As a part of its series in celebration of Black History Month, the Razorback Athletic Department is saluting Trailblazers from the African-American community who have attended the University of Arkansas.

A fiery star out of Little Rock’s Hall High School and graduate of the University of Arkansas, Sidney Moncrief is a legend in Arkansas basketball history. A defensive specialist, Moncrief was also known as “Sir Sidney” and “Sid the Squid”. Fitting nicknames for when Moncrief played defense as it often appeared that he had eight arms rather than two. The 6’4” powerhouse was among one of the most complete players of his era; he demonstrated that he could shoot, post up, crash the boards, execute key passes, and drive the lane. Moncrief is best known for his aggressive defensive style and ability to always be the first one back on defense after a turnover or made basket.

Moncrief played guard for the Razorbacks from 1975 to 1979, under head coach Eddie Sutton. He was a strong compliment to the outside shooting of Marvin Delph and all-around play of Ron Brewer Sr. The infamous trio known as “The Triplets” that lead the Razorbacks to the 1978 Final Four and 1979 Midwest Finals. Moncrief averaged 16.9 points and 8.3 rebounds while at Arkansas and was Arkansas’ career record holder in rebounds (1,015). He shot .606 from the floor during his four collegiate seasons and earned All-America honors as a senior in 1978-79. He was a highly decorated player while at Arkansas and admired for his hard work, elegance, dependability and consistency on the court. He was named AP Freshman of the Year, Southwest Conference Most Valuable Player, elected to the Letterman’s Association Hall of Honor in 1988 and was named one of the 50 greatest athletes from Arkansas by Sports Illustrated. Moncrief held the school’s all-time leading scorer record until Todd Day broke his mark in 1992. He is the only Arkansas player to reach both 2,000 points and 1,000 rebounds in their careers.

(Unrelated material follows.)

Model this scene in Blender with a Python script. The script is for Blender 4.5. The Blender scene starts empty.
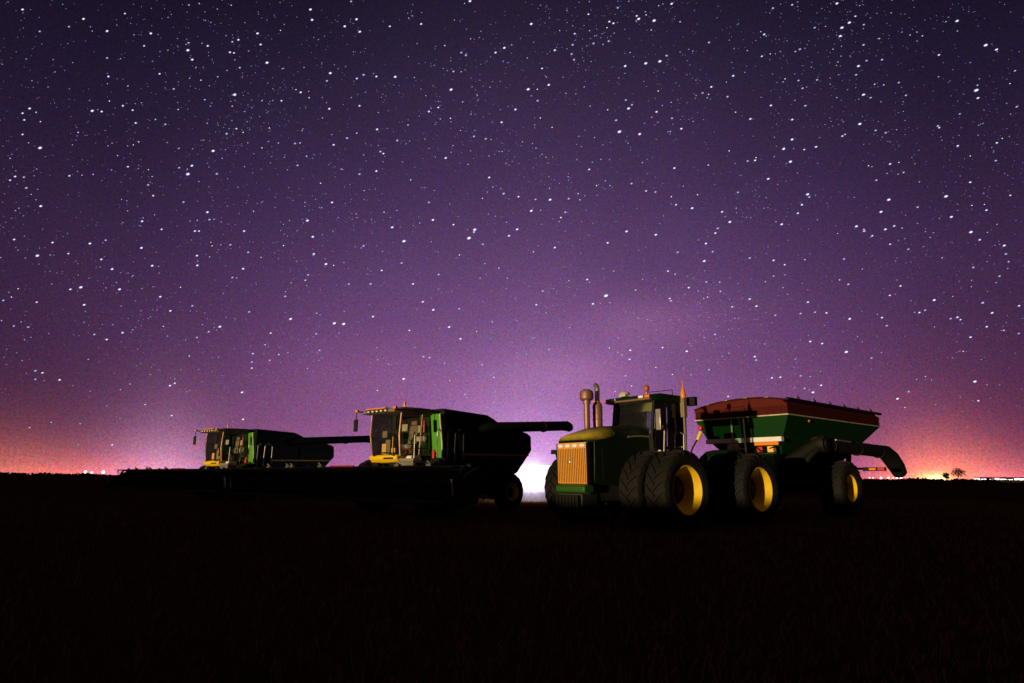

Moncrief graduated from the University of Arkansas with a Bachelor’s of Science in physical education and played 11 years in the NBA. He was drafted No. 5 in the first round by the Milwaukee Bucks, where he played 10 of his 11 NBA seasons. He sat out for a year but returned for one last season as a free agent with the Atlanta Hawks before retiring. Moncrief was a five-time NBA All-Star, four-time All-NBA First Team, five-time NBA All-Defensive Team and Two-time Defensive player of the year. At Milwaukee, he averaged 16.7 points per game. He was also named to the All-NBA first team for the 1982-1983 season. He left the NBA with 11,931 points, 3,575 rebounds and 2,793 assists over 767 games.

Moncrief’s legacy at Arkansas recognizes his undeniable athleticism and ability to maneuver anywhere on the court but also for his class and humility he brought every time he went onto the court.